Poet, prolific writer, Buddhist philosopher, adventurer, madman, and saint can all be used to describe Gendun Chopel (1903-1951). The life and writings of this cultural prophet of the Himalayas represent a key turning point in Tibetan religious and cultural history, when twentieth-century modernity came crashing into Tibet as a result of the Great Game and the invasion of Communist China.

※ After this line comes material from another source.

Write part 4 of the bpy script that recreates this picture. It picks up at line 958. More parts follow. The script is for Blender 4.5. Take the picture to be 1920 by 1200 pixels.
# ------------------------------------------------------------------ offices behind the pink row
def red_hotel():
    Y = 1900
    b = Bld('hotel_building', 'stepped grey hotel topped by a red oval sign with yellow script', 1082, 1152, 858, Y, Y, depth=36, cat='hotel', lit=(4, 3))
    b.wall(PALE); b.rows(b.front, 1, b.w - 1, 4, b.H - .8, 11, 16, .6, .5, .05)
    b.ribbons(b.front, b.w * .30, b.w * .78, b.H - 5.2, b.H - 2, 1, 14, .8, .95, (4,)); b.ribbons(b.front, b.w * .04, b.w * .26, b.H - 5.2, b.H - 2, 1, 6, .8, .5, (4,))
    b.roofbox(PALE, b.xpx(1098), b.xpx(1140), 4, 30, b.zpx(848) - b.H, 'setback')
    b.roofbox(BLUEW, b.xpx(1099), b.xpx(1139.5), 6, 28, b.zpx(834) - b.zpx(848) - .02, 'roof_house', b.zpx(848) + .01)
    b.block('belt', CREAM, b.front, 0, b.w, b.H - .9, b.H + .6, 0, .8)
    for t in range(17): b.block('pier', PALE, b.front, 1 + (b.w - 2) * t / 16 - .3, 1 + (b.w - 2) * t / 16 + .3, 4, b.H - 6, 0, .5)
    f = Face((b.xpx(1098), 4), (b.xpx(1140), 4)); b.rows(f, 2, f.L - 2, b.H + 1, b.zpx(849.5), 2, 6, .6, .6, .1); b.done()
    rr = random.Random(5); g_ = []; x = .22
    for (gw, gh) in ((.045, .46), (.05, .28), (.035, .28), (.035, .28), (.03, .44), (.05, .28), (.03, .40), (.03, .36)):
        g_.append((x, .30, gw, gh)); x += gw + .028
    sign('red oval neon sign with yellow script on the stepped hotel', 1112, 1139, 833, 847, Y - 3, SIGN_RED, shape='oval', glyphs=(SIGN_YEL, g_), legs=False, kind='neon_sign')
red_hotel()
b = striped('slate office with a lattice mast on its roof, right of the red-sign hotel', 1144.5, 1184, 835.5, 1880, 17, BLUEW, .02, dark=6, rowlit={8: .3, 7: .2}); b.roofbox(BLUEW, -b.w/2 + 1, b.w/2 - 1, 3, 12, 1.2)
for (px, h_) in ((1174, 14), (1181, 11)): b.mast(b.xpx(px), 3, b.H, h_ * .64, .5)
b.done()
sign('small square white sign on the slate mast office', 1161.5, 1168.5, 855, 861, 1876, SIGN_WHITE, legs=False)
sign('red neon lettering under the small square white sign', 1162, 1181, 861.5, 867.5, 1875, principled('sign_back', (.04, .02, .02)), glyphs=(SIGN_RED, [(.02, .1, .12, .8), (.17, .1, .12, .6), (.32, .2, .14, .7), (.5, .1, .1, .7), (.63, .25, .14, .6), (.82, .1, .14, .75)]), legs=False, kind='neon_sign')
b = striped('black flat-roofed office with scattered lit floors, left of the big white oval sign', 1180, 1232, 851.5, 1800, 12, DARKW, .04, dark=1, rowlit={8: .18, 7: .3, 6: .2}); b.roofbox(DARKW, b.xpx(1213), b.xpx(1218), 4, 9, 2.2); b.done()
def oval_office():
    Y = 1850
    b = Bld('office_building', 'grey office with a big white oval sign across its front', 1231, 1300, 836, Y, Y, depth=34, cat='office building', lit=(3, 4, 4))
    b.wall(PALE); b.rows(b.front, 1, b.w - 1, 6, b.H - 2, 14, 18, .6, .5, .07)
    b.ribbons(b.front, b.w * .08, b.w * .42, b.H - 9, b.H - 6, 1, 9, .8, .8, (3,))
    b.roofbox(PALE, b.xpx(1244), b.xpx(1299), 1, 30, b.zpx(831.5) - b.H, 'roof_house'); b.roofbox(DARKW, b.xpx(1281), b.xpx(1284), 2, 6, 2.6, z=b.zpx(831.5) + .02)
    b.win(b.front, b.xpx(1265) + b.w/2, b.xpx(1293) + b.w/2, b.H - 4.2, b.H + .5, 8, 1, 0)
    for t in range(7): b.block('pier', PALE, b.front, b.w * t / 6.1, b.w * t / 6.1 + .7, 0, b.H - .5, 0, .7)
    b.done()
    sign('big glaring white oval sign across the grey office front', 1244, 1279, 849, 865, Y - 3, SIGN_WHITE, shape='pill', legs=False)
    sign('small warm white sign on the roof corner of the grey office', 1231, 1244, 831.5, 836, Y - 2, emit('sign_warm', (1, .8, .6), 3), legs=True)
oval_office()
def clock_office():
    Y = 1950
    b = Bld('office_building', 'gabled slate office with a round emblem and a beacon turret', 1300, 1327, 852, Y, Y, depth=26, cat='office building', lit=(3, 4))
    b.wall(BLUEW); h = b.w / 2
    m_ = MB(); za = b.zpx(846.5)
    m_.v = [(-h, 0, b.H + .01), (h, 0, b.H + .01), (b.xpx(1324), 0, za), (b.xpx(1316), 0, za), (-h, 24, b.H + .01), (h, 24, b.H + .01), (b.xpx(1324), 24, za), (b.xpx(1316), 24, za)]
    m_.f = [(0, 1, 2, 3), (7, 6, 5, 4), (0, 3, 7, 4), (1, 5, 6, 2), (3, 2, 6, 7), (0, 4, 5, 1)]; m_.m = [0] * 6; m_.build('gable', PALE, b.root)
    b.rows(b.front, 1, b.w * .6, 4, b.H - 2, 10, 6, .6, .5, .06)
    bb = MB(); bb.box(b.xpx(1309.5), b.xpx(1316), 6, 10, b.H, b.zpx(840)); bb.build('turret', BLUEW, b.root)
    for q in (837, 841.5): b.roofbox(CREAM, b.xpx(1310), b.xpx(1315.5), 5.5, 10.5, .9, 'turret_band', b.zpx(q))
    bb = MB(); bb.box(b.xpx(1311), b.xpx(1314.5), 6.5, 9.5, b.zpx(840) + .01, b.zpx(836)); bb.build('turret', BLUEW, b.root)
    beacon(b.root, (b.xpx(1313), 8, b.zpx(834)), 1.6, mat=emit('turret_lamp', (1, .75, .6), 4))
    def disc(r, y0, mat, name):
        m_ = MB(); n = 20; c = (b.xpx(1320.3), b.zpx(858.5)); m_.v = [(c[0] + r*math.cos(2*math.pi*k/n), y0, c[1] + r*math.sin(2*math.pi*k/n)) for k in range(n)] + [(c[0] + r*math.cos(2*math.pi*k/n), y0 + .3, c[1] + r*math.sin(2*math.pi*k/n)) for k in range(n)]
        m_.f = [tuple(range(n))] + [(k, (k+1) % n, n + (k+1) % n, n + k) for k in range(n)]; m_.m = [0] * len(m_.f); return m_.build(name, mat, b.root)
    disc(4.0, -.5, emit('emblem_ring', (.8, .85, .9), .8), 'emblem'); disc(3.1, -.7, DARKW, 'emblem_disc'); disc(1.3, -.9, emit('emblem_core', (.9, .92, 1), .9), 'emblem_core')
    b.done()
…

Gendun Chopel was a recognized reincarnation (tulku), a Gelukpa monk, and a nonsectarian Buddhist practitioner. He eventually became Tibet's first modern artist and writer, largely due to his extensive time abroad and exposure to Western culture in British India. Gendun Chopel was little appreciated in his lifetime, though he was known by the Tibetan elite for his scholarship and progressivist ideas, which eventually landed him in a Lhasa prison. While he did not accrue many followers in his lifetime, his love of the Dharma and extensive contributions to Tibetan Buddhist philsophy count him among the greatest Buddhist masters to have come from Tibet.

No contemporary scholar knows Gendun Chopel better than Donald S. Lopez, Jr., who has written six books on the figure so far. Lopez intimately and eloquently carries the reader through the life of Gendun Chopel, setting the stage for his selected writings, which present the range and depth of Chopel's thought.